Republicans responding to The Sun’s informal survey disagreed.

“Questioning the outcome of a presidential election is nothing new. Hillary Clinton told her supporters not to accept her loss in 2016,” state Del. Kathy Szeliga said. “Maryland’s congressman Jamie Raskin notably stood on the floor of the House of Representatives and publicly rejected the Electoral College votes of the 2016 election” won by Trump, said Szeliga, who represents portions of Baltimore and Harford counties.

Tom Kennedy, chairman of the Baltimore City Republican Central Committee, agreed, saying: “What everyone forgets is that, thanks to the Democrats, objecting to election results has practically become an American tradition.”

In 2017, Raskin — a Montgomery County Democrat who helped lead the committee’s hearing Tuesday — considered challenging the Electoral College vote, which he said was tainted “by everything from cyber-sabotage by Vladimir Putin to deliberate voter suppression by Republicans in numerous swing states.” He decided against such an effort, saying “it’s a very hard thing” to prove an election was improperly swayed, and would have required a challenge from the Senate as well as the House.

Clinton also said in 2017 that she would not rule out questioning the election result if further information became available about Russian interference. But she told NPR there was no good “mechanism” for doing so.

After Trump alleged without evidence that the 2020 election was “stolen” by fraud, Harris was among 147 Republican lawmakers who opposed formal certification of Biden’s win when Congress met Jan. 6, 2021. The House select committee was formed to study the violent attack on the Capitol by Trump supporters earlier that day. Some rioters chanted “Hang Mike Pence” because the vice president was not following through on the plan to reject key elector slates.

Six Maryland Republicans, including state party chair Dirk Haire, gubernatorial candidates Dan Cox and Kelly Schulz, and Republican National Committeewoman Nicolee Ambrose did not respond Wednesday or Thursday to Sun emails or texts about Harris sent to them or their spokespersons.

Mike Ricci, a spokesperson for Republican Gov. Larry Hogan, referred a reporter to an interview Hogan gave Wednesday on WBAL radio.

The two-term governor, when asked about the significance of Harris’ attendance at the White House meeting, told the station: “Well, I don’t know anything about the meeting and unfortunately I had about a 14-hour day [Tuesday] so I wasn’t watching television so I didn’t see the hearing.”

Hogan added that Pence is “a friend of mine” and that the vice president “had the courage to stand up and do what was right.

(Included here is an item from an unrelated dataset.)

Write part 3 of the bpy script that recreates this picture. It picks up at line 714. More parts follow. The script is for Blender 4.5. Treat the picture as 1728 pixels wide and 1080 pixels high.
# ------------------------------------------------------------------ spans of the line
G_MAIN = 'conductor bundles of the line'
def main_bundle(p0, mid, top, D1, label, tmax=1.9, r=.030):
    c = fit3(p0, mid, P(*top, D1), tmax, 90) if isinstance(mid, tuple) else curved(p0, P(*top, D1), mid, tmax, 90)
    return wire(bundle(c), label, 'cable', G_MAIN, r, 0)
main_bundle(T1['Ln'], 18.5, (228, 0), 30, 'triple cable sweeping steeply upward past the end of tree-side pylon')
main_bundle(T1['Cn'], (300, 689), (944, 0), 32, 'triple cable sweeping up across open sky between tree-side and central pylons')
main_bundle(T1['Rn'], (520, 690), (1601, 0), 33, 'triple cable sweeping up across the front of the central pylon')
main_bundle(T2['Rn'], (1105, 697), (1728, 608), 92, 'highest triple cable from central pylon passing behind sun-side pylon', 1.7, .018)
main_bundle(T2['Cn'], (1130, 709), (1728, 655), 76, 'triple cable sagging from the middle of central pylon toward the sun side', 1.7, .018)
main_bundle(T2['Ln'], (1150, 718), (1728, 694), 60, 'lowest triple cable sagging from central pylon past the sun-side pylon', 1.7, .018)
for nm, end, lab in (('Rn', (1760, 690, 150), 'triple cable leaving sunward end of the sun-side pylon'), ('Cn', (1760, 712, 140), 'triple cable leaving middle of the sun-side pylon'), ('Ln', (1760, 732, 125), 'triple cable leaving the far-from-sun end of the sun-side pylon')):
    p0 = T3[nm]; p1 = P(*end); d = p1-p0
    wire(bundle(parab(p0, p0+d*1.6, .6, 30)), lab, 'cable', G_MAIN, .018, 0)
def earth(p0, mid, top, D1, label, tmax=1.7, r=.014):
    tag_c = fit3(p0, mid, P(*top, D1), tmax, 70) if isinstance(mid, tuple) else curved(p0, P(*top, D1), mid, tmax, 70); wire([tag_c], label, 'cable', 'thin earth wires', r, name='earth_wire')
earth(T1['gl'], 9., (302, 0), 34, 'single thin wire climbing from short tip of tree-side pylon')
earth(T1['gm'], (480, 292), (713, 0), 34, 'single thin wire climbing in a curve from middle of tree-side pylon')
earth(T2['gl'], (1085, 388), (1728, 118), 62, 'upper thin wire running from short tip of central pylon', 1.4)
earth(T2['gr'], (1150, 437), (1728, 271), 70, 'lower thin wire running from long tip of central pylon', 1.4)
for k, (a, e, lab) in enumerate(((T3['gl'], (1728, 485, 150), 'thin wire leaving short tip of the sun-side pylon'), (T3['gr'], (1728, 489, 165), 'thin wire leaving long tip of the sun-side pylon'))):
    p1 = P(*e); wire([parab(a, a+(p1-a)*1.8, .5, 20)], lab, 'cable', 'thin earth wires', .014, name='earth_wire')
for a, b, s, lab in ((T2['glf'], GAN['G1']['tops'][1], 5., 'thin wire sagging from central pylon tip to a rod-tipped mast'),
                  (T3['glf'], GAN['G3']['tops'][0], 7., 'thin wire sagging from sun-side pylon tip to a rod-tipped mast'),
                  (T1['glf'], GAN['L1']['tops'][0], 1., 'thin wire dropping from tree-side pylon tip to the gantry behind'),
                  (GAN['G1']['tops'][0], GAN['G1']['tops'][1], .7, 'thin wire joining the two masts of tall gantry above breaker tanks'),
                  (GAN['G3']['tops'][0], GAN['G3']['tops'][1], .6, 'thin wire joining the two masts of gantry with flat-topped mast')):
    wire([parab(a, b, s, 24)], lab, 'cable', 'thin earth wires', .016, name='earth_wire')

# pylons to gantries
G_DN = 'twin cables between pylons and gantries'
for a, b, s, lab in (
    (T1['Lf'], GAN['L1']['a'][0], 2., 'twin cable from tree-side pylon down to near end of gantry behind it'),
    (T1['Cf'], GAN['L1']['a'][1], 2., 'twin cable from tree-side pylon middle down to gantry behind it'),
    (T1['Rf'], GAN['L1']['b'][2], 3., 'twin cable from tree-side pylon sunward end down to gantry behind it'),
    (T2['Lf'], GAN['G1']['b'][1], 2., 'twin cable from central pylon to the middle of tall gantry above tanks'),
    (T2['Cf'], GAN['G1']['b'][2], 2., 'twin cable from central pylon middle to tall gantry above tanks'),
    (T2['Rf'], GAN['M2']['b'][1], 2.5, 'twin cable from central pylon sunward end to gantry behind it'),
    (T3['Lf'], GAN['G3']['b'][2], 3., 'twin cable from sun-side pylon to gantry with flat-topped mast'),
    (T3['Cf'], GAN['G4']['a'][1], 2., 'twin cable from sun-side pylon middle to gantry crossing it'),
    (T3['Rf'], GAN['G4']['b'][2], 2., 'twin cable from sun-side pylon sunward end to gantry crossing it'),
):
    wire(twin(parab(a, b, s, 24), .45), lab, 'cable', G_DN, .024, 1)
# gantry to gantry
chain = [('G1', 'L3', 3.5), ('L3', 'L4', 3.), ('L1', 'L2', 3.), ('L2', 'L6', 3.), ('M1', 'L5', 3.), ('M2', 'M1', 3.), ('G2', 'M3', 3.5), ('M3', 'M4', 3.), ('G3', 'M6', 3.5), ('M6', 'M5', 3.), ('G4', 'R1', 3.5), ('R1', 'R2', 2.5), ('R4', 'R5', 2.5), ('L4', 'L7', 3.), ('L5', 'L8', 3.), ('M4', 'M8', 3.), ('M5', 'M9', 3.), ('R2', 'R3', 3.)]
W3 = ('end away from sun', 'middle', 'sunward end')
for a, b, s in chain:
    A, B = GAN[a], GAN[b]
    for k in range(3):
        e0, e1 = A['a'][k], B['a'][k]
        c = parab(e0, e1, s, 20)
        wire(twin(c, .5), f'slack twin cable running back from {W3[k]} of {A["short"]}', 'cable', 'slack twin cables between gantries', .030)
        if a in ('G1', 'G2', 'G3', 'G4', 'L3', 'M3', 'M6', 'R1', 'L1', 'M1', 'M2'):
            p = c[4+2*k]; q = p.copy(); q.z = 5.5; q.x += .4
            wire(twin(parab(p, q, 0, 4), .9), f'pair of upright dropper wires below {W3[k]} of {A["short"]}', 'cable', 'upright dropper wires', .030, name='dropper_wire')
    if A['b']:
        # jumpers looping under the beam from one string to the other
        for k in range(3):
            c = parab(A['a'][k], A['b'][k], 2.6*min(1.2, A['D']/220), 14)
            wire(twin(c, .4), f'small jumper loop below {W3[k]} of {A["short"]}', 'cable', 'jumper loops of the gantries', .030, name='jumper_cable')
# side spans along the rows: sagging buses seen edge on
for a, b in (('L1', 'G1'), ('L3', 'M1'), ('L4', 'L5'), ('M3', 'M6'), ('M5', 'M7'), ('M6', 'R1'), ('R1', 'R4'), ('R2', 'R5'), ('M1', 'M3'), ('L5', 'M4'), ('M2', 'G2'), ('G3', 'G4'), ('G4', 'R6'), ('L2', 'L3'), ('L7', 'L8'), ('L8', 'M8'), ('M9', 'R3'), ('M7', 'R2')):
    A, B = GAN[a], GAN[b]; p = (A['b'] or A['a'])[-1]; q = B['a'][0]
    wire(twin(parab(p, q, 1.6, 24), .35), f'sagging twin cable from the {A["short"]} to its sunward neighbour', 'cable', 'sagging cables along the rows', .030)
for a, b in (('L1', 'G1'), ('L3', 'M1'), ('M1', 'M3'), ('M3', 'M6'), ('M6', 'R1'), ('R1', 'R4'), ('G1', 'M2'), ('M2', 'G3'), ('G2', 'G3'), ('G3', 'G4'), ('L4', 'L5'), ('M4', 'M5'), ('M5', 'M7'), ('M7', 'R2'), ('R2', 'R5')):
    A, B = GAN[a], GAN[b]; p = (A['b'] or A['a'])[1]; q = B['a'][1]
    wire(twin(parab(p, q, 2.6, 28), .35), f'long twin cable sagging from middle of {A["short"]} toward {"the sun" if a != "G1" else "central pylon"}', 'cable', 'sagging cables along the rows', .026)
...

But we’re finding a lot of people were trying to get him to break the law.”

Harris, whose district currently includes parts of Baltimore, Carroll and Harford counties, as well as the Eastern Shore, said in a statement Tuesday night that he also had not watched the hearing and “was busy working on important issues like bringing down the price of gas and groceries and securing our communities against violent crime.”

Republicans’ views of the Jan. 6 storming of the Capitol likely figure in how they assess Harris, said Mileah Kromer, director of the Sarah T. Hughes Center for Politics at Goucher College.

“I’m not sure Andy Harris would get any widespread backlash given that most Republicans don’t believe it was insurrection,” Kromer said.

In a recent Goucher College poll of registered Maryland Democrats and Republicans, 60% of Republicans said the events of Jan. 6 were “wrong, but not an insurrection or attack on democracy,” while 15% believed they were “a legitimate protest.”

“I don’t think Andy Harris did anything wrong. He did his job,” Trump backer and former state Del. Pat McDonough told The Sun. “I would encourage Andy Harris to exercise his constitutional right to have an opinion and, as an elected official, to take action on that opinion.”

McDonough is a candidate for Baltimore County executive in Tuesday’s primary election. Harris, who pledged a decade ago to seek no more than six terms, is running unopposed in the primary and will be seeking a seventh term in November.